[Dataset excerpt]
⁂

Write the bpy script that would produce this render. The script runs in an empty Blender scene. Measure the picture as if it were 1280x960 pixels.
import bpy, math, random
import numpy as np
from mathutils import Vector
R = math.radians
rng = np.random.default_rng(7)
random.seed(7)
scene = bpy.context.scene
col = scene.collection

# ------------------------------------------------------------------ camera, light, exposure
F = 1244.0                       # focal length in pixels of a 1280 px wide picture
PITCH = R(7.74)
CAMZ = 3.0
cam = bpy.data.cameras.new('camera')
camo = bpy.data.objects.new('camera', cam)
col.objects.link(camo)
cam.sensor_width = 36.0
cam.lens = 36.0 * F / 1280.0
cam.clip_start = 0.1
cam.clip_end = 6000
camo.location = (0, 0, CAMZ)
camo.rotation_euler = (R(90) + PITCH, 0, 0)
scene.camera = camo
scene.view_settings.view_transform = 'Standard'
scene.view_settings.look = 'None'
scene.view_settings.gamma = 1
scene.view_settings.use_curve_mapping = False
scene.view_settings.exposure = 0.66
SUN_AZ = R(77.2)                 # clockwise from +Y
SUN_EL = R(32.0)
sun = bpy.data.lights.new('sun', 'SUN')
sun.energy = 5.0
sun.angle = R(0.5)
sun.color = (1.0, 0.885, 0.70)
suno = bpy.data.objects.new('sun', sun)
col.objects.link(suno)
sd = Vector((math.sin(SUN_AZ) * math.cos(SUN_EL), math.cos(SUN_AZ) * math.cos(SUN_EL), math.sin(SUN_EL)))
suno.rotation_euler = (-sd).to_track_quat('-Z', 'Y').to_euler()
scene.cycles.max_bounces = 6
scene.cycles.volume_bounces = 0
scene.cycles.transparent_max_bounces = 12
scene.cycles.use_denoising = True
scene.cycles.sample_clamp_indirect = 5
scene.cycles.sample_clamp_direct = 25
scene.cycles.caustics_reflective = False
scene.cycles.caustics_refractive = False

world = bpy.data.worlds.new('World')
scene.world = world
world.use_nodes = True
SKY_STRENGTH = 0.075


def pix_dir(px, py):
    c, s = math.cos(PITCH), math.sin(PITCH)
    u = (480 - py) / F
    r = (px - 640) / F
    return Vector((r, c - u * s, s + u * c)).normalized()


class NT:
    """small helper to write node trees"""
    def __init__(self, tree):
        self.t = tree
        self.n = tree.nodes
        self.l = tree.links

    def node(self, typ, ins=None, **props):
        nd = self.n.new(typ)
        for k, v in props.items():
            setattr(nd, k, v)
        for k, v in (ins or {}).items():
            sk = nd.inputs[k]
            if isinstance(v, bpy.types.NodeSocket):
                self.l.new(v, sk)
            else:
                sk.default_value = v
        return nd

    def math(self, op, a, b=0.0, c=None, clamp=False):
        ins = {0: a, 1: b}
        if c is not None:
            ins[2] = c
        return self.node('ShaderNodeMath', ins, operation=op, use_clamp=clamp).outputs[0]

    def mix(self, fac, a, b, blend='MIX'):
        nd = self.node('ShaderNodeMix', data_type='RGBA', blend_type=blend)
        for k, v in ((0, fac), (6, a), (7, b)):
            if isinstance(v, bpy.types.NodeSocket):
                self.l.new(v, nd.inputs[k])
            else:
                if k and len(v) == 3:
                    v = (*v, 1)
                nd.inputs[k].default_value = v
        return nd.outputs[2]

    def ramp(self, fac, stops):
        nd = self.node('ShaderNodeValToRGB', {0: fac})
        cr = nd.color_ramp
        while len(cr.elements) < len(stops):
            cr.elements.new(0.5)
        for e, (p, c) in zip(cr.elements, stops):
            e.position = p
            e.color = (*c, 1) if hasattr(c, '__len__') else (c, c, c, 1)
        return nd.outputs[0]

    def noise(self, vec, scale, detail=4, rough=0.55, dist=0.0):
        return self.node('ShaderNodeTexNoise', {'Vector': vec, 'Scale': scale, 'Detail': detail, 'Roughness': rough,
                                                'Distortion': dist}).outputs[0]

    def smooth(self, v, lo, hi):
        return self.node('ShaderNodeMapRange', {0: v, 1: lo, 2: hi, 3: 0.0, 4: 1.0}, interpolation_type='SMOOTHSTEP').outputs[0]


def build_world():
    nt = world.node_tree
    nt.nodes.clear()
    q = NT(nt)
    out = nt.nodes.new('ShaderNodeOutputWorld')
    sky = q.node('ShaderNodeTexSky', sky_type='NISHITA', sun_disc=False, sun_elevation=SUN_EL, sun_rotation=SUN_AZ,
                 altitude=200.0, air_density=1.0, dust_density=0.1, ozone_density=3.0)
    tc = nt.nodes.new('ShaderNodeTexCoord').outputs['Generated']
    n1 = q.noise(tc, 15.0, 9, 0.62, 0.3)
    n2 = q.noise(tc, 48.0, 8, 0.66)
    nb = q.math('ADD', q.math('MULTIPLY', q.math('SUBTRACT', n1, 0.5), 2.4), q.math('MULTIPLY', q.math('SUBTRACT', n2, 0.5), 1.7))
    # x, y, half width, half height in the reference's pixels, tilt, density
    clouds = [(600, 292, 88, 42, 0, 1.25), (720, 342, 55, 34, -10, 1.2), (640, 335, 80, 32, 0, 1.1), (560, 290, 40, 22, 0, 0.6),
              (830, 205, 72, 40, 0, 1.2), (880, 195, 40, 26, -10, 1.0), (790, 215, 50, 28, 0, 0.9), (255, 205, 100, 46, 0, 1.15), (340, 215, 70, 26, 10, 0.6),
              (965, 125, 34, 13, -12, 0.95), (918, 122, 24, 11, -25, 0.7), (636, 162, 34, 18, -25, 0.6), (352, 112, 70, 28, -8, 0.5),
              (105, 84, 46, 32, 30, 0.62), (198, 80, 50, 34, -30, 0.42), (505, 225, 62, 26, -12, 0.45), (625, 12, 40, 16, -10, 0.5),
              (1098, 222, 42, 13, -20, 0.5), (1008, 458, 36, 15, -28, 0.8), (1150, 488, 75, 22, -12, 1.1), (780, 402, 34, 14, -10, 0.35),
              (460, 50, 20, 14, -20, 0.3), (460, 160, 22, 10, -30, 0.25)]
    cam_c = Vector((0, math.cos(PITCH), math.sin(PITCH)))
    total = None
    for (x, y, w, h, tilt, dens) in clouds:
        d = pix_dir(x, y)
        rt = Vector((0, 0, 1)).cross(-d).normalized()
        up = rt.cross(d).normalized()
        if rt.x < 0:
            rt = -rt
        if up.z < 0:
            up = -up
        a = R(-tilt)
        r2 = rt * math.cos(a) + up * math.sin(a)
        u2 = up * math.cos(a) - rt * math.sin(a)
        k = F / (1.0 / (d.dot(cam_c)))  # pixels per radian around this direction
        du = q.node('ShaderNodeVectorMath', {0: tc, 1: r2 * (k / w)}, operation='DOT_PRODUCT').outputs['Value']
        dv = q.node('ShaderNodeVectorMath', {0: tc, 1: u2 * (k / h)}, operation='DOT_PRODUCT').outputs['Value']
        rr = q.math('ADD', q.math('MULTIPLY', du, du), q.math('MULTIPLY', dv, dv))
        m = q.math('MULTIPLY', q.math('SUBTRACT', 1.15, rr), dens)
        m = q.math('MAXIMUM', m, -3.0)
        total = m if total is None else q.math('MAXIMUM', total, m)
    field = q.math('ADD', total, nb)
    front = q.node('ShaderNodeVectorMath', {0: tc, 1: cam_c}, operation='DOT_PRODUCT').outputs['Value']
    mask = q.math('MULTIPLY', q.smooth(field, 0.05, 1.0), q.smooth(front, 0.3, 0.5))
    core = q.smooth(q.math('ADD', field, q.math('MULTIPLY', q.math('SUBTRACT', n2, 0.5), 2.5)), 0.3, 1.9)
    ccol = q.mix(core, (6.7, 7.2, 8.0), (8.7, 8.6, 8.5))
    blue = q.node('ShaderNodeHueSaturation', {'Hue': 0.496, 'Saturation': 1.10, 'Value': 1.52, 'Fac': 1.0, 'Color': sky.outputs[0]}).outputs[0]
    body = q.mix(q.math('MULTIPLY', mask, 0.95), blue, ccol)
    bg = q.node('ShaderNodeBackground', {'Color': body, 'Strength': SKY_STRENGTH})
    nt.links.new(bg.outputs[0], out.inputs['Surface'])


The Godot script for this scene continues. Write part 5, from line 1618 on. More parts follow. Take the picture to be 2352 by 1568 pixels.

⁂

What is expected — List all lines above in which the string "script" appears.

Worked solution —
Write the bpy script that would produce this render. The script runs in an empty Blender scene. Measure the picture as if it were 1280x960 pixels.
The Godot script for this scene continues. Write part 5, from line 1618 on. More parts follow. Take the picture to be 2352 by 1568 pixels.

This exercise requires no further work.